Home News Stories 2007 March New Auto Theft - Car Cloning

New Auto Theft - Car Cloning

Car Cloning
A New Twist on an Old Crime

03/29/07

Rows of red SUVs

A gang of professional car thieves trolls the parking lot of an upscale retail mall until they find what they want: a shiny new SUV. Within seconds they’ve disabled the alarm, hot-wired the engine, and driven away.

Now, how to sell the car for big bucks? They COULD do the traditional…and sell it for parts or as hot merchandise. But that would only bring in a few thousand dollars. Instead, they turn to the most lucrative scam on the block that will help fetch top dollar for their prize.

It’s called “car cloning.” And, as part of our longstanding battle to curb auto theft (we’ve been in the business since the days of the Model T), we’re determined to stop it.

Here’s how cloning works:

  • After leaving the mall, the thieves head for a neighboring state. They seek out a large car dealership and look for a car that’s the exact make and model (and even the same color) of the stolen one.
  • Then, they jot down the vehicle identification number (or VIN) stamped on the top of the dashboard and drive off.
  • Later, they make an exact replica of the VIN tag, pull the old tag out of the car, and pop in the new one.

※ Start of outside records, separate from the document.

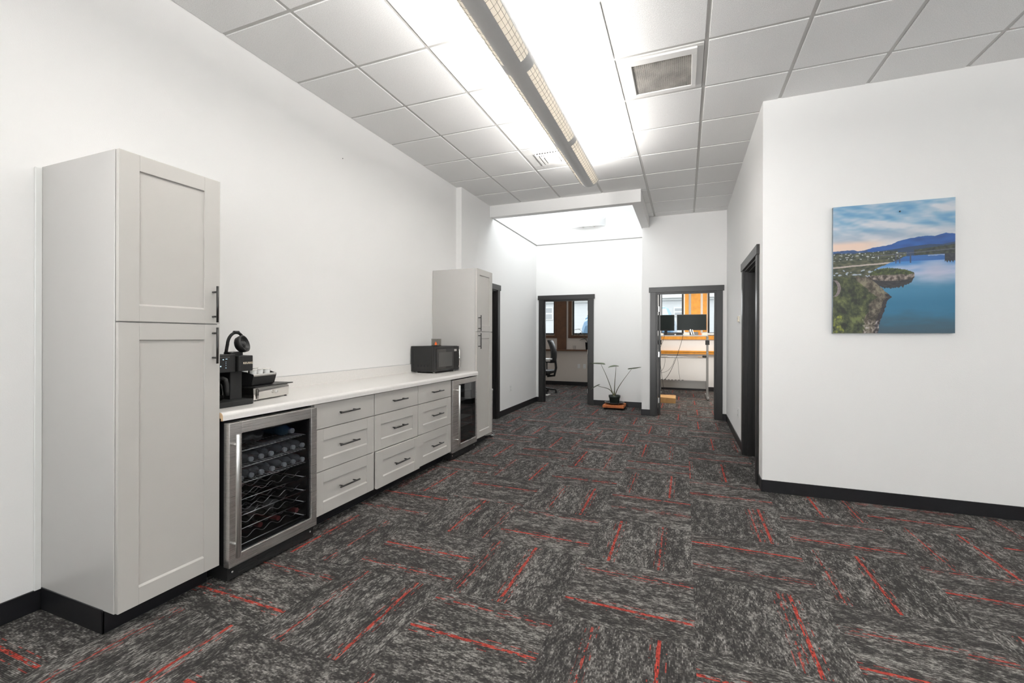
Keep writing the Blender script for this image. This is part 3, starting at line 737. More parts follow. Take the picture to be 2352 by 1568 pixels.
obj('lid_handle', bm, 'charcoal', lid)
bm = B(); rbox(bm, hx-.07, hx+.004, hy-.075, hy+.014, 1.200, 1.226, .02); obj('lid_hinge', bm, 'black', t, bevel=.006)
# carafe
t = thing('carafe', 'glass coffee carafe with black handle under the control head', 'carafe', (-2.54, 1.742, .948))
cx, cy = -2.573, 1.742
bm = B(); lathe(bm, [(.052, .948), (.064, .960), (.066, .99), (.060, 1.035), (.050, 1.062)], (cx+.035, cy, 0), 30, 'z'); obj('glass_body', bm, 'smoke', t)
bm = B(); lathe(bm, [(.0505, .950), (.0625, .961), (.0645, .975)], (cx+.035, cy, 0), 30, 'z'); obj('coffee', bm, 'void', t)
bm = B(); lathe(bm, [(.050, 1.06), (.055, 1.064), (.055, 1.080), (.02, 1.088)], (cx+.035, cy, 0), 30, 'z'); obj('lid', bm, 'charcoal', t)
bm = B(); d0 = Vector((.80, .42, 0)).normalized(); q = lambda r, z: (cx+.035+d0.x*r, cy+d0.y*r, z)
tube(bm, [q(.035, 1.075), q(.062, 1.077), q(.078, 1.068), q(.084, 1.045), q(.086, 1.0), q(.088, .975)], [.011, .012, .0125, .0125, .012, .009], 12); obj('handle', bm, 'charcoal', t)

# pod drawer and pod basket on top of it
A0 = Vector((-2.478, 1.972, 0)); ang = math.atan2(-2.534+2.478, 2.319-1.972)   # front edge turns a little away
t = thing('pod_organizer', 'mirror-polished pod box with one drawer, a round knob and black glass top', 'drawer box', (-2.6, 2.14, ZK))
def tw(bm):                                       # local frame: u along the front, w depth
    for v in bm.verts:
        u, w, z = v.co.y, v.co.x, v.co.z
        v.co = Vector((A0.x + u*math.sin(ang) + w*math.cos(ang), A0.y + u*math.cos(ang) - w*math.sin(ang), z))
    return bm
bm = B(); box(bm, -.30, -.012, .004, .305, .921, .998); obj('body', tw(bm), 'chrome', t, bevel=.003)
bm = B(); prism(bm, [(-.012, .925), (.0, .925), (.0022, .992), (-.012, .992)], .028, .300, 'y'); dr = obj('drawer', tw(bm), 'chrome', t, bevel=.004)
bm = B(); lathe(bm, [(.005, 0), (.005, .008), (.010, .012), (.011, .018), (.007, .023)], (0, .165, .96), 20, 'x'); obj('knob', tw(bm), 'silver', dr)
bm = B(); box(bm, -.305, .010, -.006, .330, 1.000, 1.006); obj('glass_top', tw(bm), 'black', t, bevel=.001, seg=1)
for u in (.02, .29):
    for w_ in (-.02, -.28):
        bm = B(); tube(bm, [(w_, u, ZK-.0005), (w_, u, .922)], .008, 12); obj('foot', tw(bm), 'black', t)
t = thing('pod_basket', 'black pod basket with a silver front rim standing on the mirror-polished pod box', 'basket', (-2.62, 2.10, 1.007))
u0, u1, w0, w1, zb, zt_ = .010, .205, -.27, -.022, 1.0065, 1.083
bm = B()
for ua, ub in ((u0, u0+.004), (u1-.004, u1)):
    prism(bm, [(w0+.01, zb), (w1-.03, zb), (w1-.012, zb+.010), (w1+.004, zt_-.012), (w1+.0, zt_-.002), (w1-.012, zt_), (w1-.05, zt_+.012), (w0, zt_+.02)], ua, ub, 'y')
box(bm, w0, w1-.028, u0+.004, u1-.004, zb, zb+.004); box(bm, w0, w0+.004, u0+.004, u1-.004, zb, zt_+.02)
obj('side_walls', tw(bm), 'black', t)
bm = B(); prism(bm, [(w1-.030, zb), (w1-.010, zb+.008), (w1+.0035, zt_-.016), (w1-.004, zt_-.016), (w1-.020, zb+.011), (w1-.034, zb+.005)], u0+.004, u1-.004, 'y'); obj('front_panel', tw(bm), 'charcoal', t)
bm = B(); prism(bm, [(w1+.0025, zt_-.016), (w1+.004, zt_-.008), (w1-.001, zt_-.001), (w1-.006, zt_-.003), (w1-.004, zt_-.016)], u0+.004, u1-.004, 'y'); obj('rim', tw(bm), 'silver', t)
# pods / creamer cups in the basket
def cup():
    t = bpy.data.objects.new('pod_cup', None); C.objects.link(t); OFF[t.name] = Vector((0, 0, 0))
    bm = B(); lathe(bm, [(.0165, 0), (.0175, .002), (.0215, .041)], (0, 0, 0), 22); obj('cup', bm, 'white', t)
    bm = B(); lathe(bm, [(.0215, .041), (.0245, .0415), (.0245, .0435), (.0215, .0440)], (0, 0, 0), 22); obj('foil_lid', bm, 'paper', t)
    return t
cp = cup(); first = True
for i, (w_, u, z, tilt, nm) in enumerate(((-.055, .050, 1.066, .10, 'front left, just behind the silver rim'), (-.060, .105, 1.066, -.05, 'front middle, behind the silver rim'), (-.058, .165, 1.066, .06, 'front right, behind the silver rim'),
                                 (-.112, .040, 1.082, -.08, 'second row, beside the brew head'), (-.120, .130, 1.072, .04, 'second row, right side'), (-.175, .070, 1.090, .0, 'back of the basket'))):
    o = cp if first else copy_tree(cp); first = False
    o.location = (A0.x + u*math.sin(ang) + w_*math.cos(ang), A0.y + u*math.cos(ang) - w_*math.sin(ang), z); o.rotation_euler = (tilt, tilt*.5, 0)
    tag(o, 'white coffee pod in the basket, %s' % nm, 'coffee pod', 'white coffee pods in the basket')
bm = B(); box(bm, -.24, -.075, .02, .195, 1.011, 1.062); tw(bm)
tag(obj('pod_packets', bm, 'cream'), 'layer of pods filling the black basket below the visible ones', 'coffee pods'); bpy.data.objects['pod_packets']['kind'] = 'stuff'

# ------------------------------------------------------------------ microwave and candle
t = thing('microwave', 'black microwave oven on the counter beside the far tall cabinet', 'microwave', (-2.55, 4.222, ZK))
a = math.radians(4.2); mw = Matrix.Translation((-2.550, 4.222, 0)) @ Matrix.Rotation(-a, 4, 'Z')
def mt(bm): bm.transform(mw); return bm
Wm, Dm, z0, z1 = .482, .335, .928, 1.213
bm = B(); box(bm, -Dm, -.022, 0, Wm, z0, z1); obj('body', mt(bm), 'charcoal', t, bevel=.004)
bm = B(); box(bm, -.022, 0, .001, Wm-.115, z0+.004, z1-.003); dd = obj('door', mt(bm), 'black', t, bevel=.004)
bm = B(); box(bm, 0, .0015, .014, Wm-.118, z0+.030, z1-.030); obj('door_glass', mt(bm), simple('black_oven_glass', (.012, .012, .013), .06, coat=.3), dd)
bm = B(); box(bm, .0015, .0022, .062, .330, z0+.055, z1-.068); obj('viewing_window', mt(bm), simple('grey_oven_window', (.06, .06, .058), .12), dd)
bm = B(); box(bm, -.022, 0, Wm-.113, Wm-.001, z0+.004, z1-.003); cpn = obj('control_panel', mt(bm), 'black', t, bevel=.003)
bm = B(); box(bm, 0, .0016, Wm-.105, Wm-.055, z1-.062, z1-.036); obj('display', mt(bm), 'silver', cpn)
bm = B(); tube(bm, [(0, Wm-.078+.04, z1-.050), (.030, Wm-.078+.04, z1-.050)], .006, 10); tube(bm, [(.030, Wm-.038, z1-.036), (.030, Wm-.038, z0+.032)], .009, 12); tube(bm, [(0, Wm-.038, z0+.046), (.030, Wm-.038, z0+.046)], .006, 10)
obj('handle', mt(bm), 'chrome', dd)
for i in range(4):
    bm = B()
    for j in range(3):
        for k in range(3): box(bm, -.245+i*.042+k*.008, -.245+i*.042+k*.008+.005, -.0012, .001, z0+.055+j*.009, z0+.055+j*.009+.005)
    obj('side_vent', mt(bm), 'void', t)
bm = B(); box(bm, -Dm+.03, -.05, -.0015, .001, z1-.033, z1-.030); box(bm, -Dm+.03, -Dm+.033, -.0015, .001, z0+.03, z1-.03); box(bm, -.05, -.047, -.0015, .001, z0+.03, z1-.03); obj('side_crease', mt(bm), 'black', t)
for y in (.04, Wm-.04):
    for x in (-.05, -Dm+.05):
        bm = B(); tube(bm, [(x, y, ZK-.0008), (x, y, z0)], .014, 14); obj('foot', mt(bm), 'silver', t)
cc = (-2.664, 4.43)
t = thing('candle_jar', 'small square clear box with an orange flame print on top of the microwave', 'candle', (cc[0], cc[1], 1.214))
bm = B(); box(bm, cc[0]-.04, cc[0]+.04, cc[1]-.042, cc[1]+.042, 1.2135, 1.222); obj('base', bm, 'black', t, bevel=.002)
bm = B()
for p in ((-.04, -.037, -.042, .042), (.037, .04, -.042, .042), (-.037, .037, -.042, -.039), (-.037, .037, .039, .042)): box(bm, cc[0]+p[0], cc[0]+p[1], cc[1]+p[2], cc[1]+p[3], 1.222, 1.290)
obj('glass_walls', bm, glass('pale_smoked_glass', (.80, .79, .77), .05, 1.4), t)
bm = B(); box(bm, cc[0]-.041, cc[0]+.041, cc[1]-.043, cc[1]+.043, 1.290, 1.296); obj('lid', bm, 'greygreen', t, bevel=.001, seg=1)
bm = B(); prism(bm, [(cc[0]+.000+p[0], p[1]) for p in ((.020, 1.268), (.012, 1.252), (.004, 1.240), (.008, 1.228), (.020, 1.223), (.032, 1.228), (.036, 1.240), (.028, 1.252))], cc[1]-.0432, cc[1]-.0422, 'y'); obj('flame_print', bm, 'flame', t)
bm = B(); lathe(bm, [(.03, 1.222), (.03, 1.245)], (cc[0], cc[1], 0), 20); obj('wax', bm, 'cream', t)

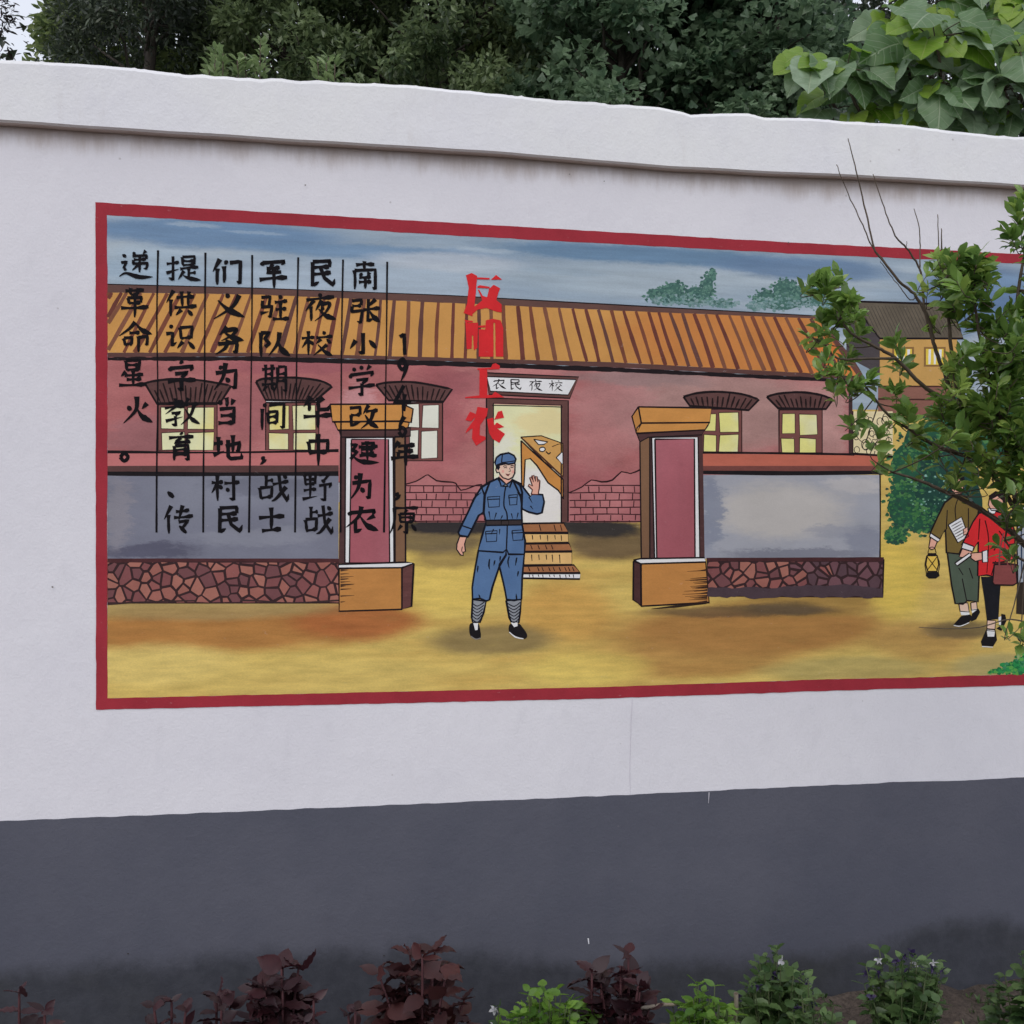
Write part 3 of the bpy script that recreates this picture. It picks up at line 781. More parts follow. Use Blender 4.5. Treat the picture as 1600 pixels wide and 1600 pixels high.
# --- brush lettering
GLY = {
'递': "d42,6 48,14;p80,2 70,14;z40,20 82,18 80,31;h44,32 80,30;k44,32 42,46 84,44 80,64 72,62;s61,20 61,76;p60,46 40,68;d12,12 22,22;z8,40 24,38 16,56 22,68;n4,86 22,76 60,90 100,92",
'革': "h22,14 80,11;s38,4 38,26;s62,4 62,25;h38,26 62,25;z28,36 74,34 70,52;s28,36 32,54;h32,53 70,51;h6,68 96,64;s50,26 50,100",
'命': "p50,2 34,24 4,46;n50,4 70,28 98,44;h34,38 64,36;s18,54 22,78;z18,54 42,52 40,74;h22,76 42,74;k60,52 86,50 84,76 78,74;s60,50 60,100",
'星': "z28,6 74,4 70,40;s28,6 32,42;h32,22 70,21;h32,40 70,38;p28,46 12,64;h24,60 84,56;s52,44 52,94;h30,76 78,74;h6,96 96,92",
'火': "d22,34 30,52;p80,28 66,48;p50,4 46,50 8,96;n50,46 66,74 98,96",
'提': "h4,30 38,26;k22,6 22,88 10,80;t4,64 38,50;z48,8 82,6 80,36;s48,8 50,38;h50,22 80,21;h50,36 80,35;h42,50 92,46;s66,50 66,84;h66,66 86,64;p52,58 36,88;n50,72 66,84 100,92",
'供': "p26,4 4,50;s18,36 18,96;h36,30 90,26;s52,8 54,60;s74,6 72,58;h30,64 98,58;p50,72 34,92;d70,72 84,92",
'识': "d14,6 24,18;k4,38 24,34 22,80 36,68;z46,16 84,12 80,52;s46,16 50,56;h50,54 80,50;p56,64 38,90;d72,64 92,90",
'字': "d48,2 54,12;d14,22 12,36;k14,26 90,20 80,34;z30,44 72,40 52,56;k52,56 52,96 38,90;h4,70 98,64",
'教': "h14,20 50,16;s32,4 32,36;h4,38 58,32;p54,14 6,58;z22,54 46,52 32,64;k32,64 34,96 22,90;t6,80 52,68;p68,4 54,38;h60,30 96,26;p84,28 74,64 48,94;n60,42 76,74 100,94",
'育': "d48,2 54,10;h8,20 92,14;z50,20 30,36 72,32;d66,24 80,38;s28,48 26,96;k28,48 74,44 74,94 62,90;h30,62 72,60;h30,76 72,74",
'传': "p26,4 4,50;s18,36 18,98;h42,24 84,20;h34,44 96,40;p62,4 50,58;z50,60 82,56 62,80;d52,72 76,98",
'们': "p26,4 4,52;s18,38 18,98;d42,10 50,22;s40,30 40,92;k58,18 92,14 92,94 80,86",
'义': "d42,6 52,20;p82,12 62,52 6,94;n18,28 50,64 98,92",
'务': "p46,2 22,30;p40,14 74,10 60,32 28,52;n36,20 60,38 98,50;k18,62 78,56 74,92 62,88;p50,48 40,78 10,98",
'为': "d24,12 34,24;p46,4 36,54 6,94;k12,38 84,32 80,90 66,84;d48,54 60,70",
'当': "s50,4 50,36;d18,14 28,30;p82,10 70,30;z18,44 82,40 80,92;h24,66 80,64;h14,92 82,89",
'地': "h4,36 34,32;s20,12 20,70;t4,78 38,64;k42,46 88,32 84,64 76,60;s66,4 66,70;k50,22 50,84 60,92 96,88 94,70",
'村': "h4,32 42,28;s24,4 24,98;p24,34 4,70;d28,42 40,54;h46,34 98,28;k78,6 78,94 64,88;d54,50 62,64",
'民': "z22,8 78,6 76,28;h24,30 76,28;k22,8 22,92 42,80;h22,52 82,48;k48,28 60,66 88,92 94,70",
'军': "d14,10 12,24;k14,14 88,10 78,22;h28,32 72,30;z48,18 30,48 76,46;h4,70 96,66;s52,32 52,100",
'驻': "z10,10 38,8 34,40;k14,22 12,44 44,42 38,80 30,76;t6,66 34,60;d66,4 76,14;h52,28 94,24;h56,54 90,52;h46,86 100,84;s72,28 72,86",
'队': "z10,10 36,8 22,32 36,50 22,62;s10,10 10,98;p68,6 60,50 34,94;n62,40 74,70 100,94",
'期': "h4,20 52,16;s16,4 16,70;s40,4 40,68;h18,36 38,35;h18,52 38,51;h2,72 54,68;p20,76 6,94;d36,76 48,90;p62,12 60,60 48,96;k62,12 92,10 92,94 80,88;h64,36 90,35;h63,58 90,57",
'间': "d16,4 26,16;s12,22 12,98;k38,12 92,8 90,94 78,88;s32,36 34,76;z32,36 68,34 66,74;h34,54 66,53;h34,75 66,73",
'战': "s28,6 28,48;h28,26 50,24;z10,48 46,46 44,82;s10,48 14,86;h14,84 44,80;h48,38 96,30;k66,4 72,60 92,96 96,74;p88,48 60,86 44,96;d80,8 90,20",
'士': "h8,44 94,40;s50,8 50,88;h18,92 84,88",
'夜': "d46,2 54,12;h8,22 94,16;p32,24 4,62;s22,46 22,98;p56,26 36,62;p52,40 80,38 66,70 34,98;n46,56 68,80 100,96;d54,50 62,60",
'校': "h4,32 42,28;s24,4 24,98;p24,34 4,70;d28,42 40,56;d68,4 76,14;h48,28 98,22;p62,34 48,54;d80,34 94,50;p82,54 40,98;n54,54 76,82 100,96",
'华': "p30,4 6,34;s22,22 22,48;p70,8 44,30;k52,6 54,44 84,44 88,32;h4,66 98,60;s50,48 50,100",
'中': "s16,26 20,64;z16,26 86,22 82,60;h20,62 82,58;s50,2 50,100",
'野': "z10,8 46,6 44,40;s10,8 14,42;h14,24 44,23;h14,40 44,38;s28,8 28,84;h8,60 48,57;t4,90 52,80;z58,10 90,8 74,28;d64,26 76,36;k56,46 98,40 90,54;k76,44 76,96 62,90",
'南': "h18,16 84,12;s50,2 50,30;s14,34 14,98;k14,34 88,30 88,96 76,90;d34,42 40,52;p66,40 60,52;h30,58 72,55;h28,74 74,72;s51,56 51,94",
'张': "z8,10 40,8 38,28;h10,30 38,28;k10,30 8,50 42,48 36,92 24,86;p84,8 58,36;h46,46 98,40;k62,6 60,88 76,78;n64,46 78,72 100,92",
'小': "k50,4 50,94 36,86;p26,36 6,72;d72,34 94,66",
'学': "d20,8 28,20;d46,4 52,16;p80,4 68,18;d12,28 10,42;k12,32 92,26 82,40;z30,50 72,46 52,60;k52,60 52,98 38,92;h4,74 98,68",
'改': "z8,16 42,14 40,42;h12,44 42,42;k12,44 12,84 40,72;p68,4 52,40;h60,30 98,26;p84,30 74,64 44,96;n58,42 74,72 100,94",
'建': "z42,14 84,12 82,38;h34,26 96,23;h42,38 82,36;h42,52 84,50;h36,64 92,62;s62,2 62,80;z8,20 28,18 12,42 30,46 8,78;n10,54 30,80 60,90 100,92",
'农': "d16,20 14,34;k16,26 90,20 82,34;p50,4 40,40 4,74;k32,50 32,92 50,80;p88,38 66,52;n46,38 66,70 100,90",
'原': "h18,12 94,8;p18,12 16,60 2,98;p58,16 48,28;z34,30 80,28 78,56;s34,30 36,58;h36,44 78,43;h36,57 78,55;k58,58 58,96 46,90;p40,68 28,88;d72,66 88,86",
'年': "p30,4 10,36;h26,22 86,18;h28,44 82,41;s28,44 28,66;h2,68 100,64;s56,22 56,100",
'1': "z26,20 52,8 54,98", '9': "c70,30 50,8 28,28 48,52 72,32;p72,30 66,64 40,98", '4': "z58,4 10,66 94,64;s60,36 60,100", '6': "p66,4 40,36 28,70;c30,72 50,54 74,74 52,96 30,76",
'，': "d42,36 58,50;p58,44 54,62 34,80", '、': "d26,26 70,70", '。': "c30,50 50,30 70,50 50,70 30,50"}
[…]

Voilà, a clone is born: two identical cars, one identification number.

Now, one final step—the thieves use a little forgery to get a real title or other ownership documents from the motor vehicle office in the neighboring state. Then, it’s no problem to sell the vehicle to an unsuspecting victim for nearly full price. And since it’s legally registered and not reported stolen, it’s nearly untraceable.

“Right now, cloning is by far our biggest car theft challenge,” says Supervisory Special Agent Ryan Toole, who leads our vehicle theft program at FBI Headquarters in Washington. “The good news is, it’s preventable.”

Here’s how: by linking motor vehicle departments in every state. “If states could talk to one another electronically, you couldn’t register a car in Maryland, for example, using a VIN from a car in Virginia,” says Toole. “The system wouldn’t allow it.”

That’s why we’re on something of a crusade—working hand-in-hand with the American Association of Motor Vehicle Administrators—to get all 50 states and the District to participate in the “National Motor Vehicle Title Information System” that would create such linkages. So far, only a handful of states are connected.

It’s difficult to estimate how many cars are cloned, but we know it’s a significant percentage of the 1.3 million cars stolen in the U.S. each year. Overall, the total price tag for auto theft is about $8 billion annually. One in three stolen cars never makes it back home.

In addition to tackling cloning, we continue to work with our local and state partners on auto-theft task forces that focus on dismantling larger rings, from the street level to the upper echelons of the criminal hierarchy.

“We’re never going to stop the small-time thieves who just want a joyride,” Toole says. “But we can make and are making a difference in taking down the big-time syndicates.”

You can help…and help yourselves. Few cars are safe from a truly committed thief. But you can lower your risk by locking your car, parking in well-lit areas, and using alarms and other deterrents. If you’re concerned about buying a cloned car, check the VIN with your state, do a title search, and trust your instincts on supposed “good deals.”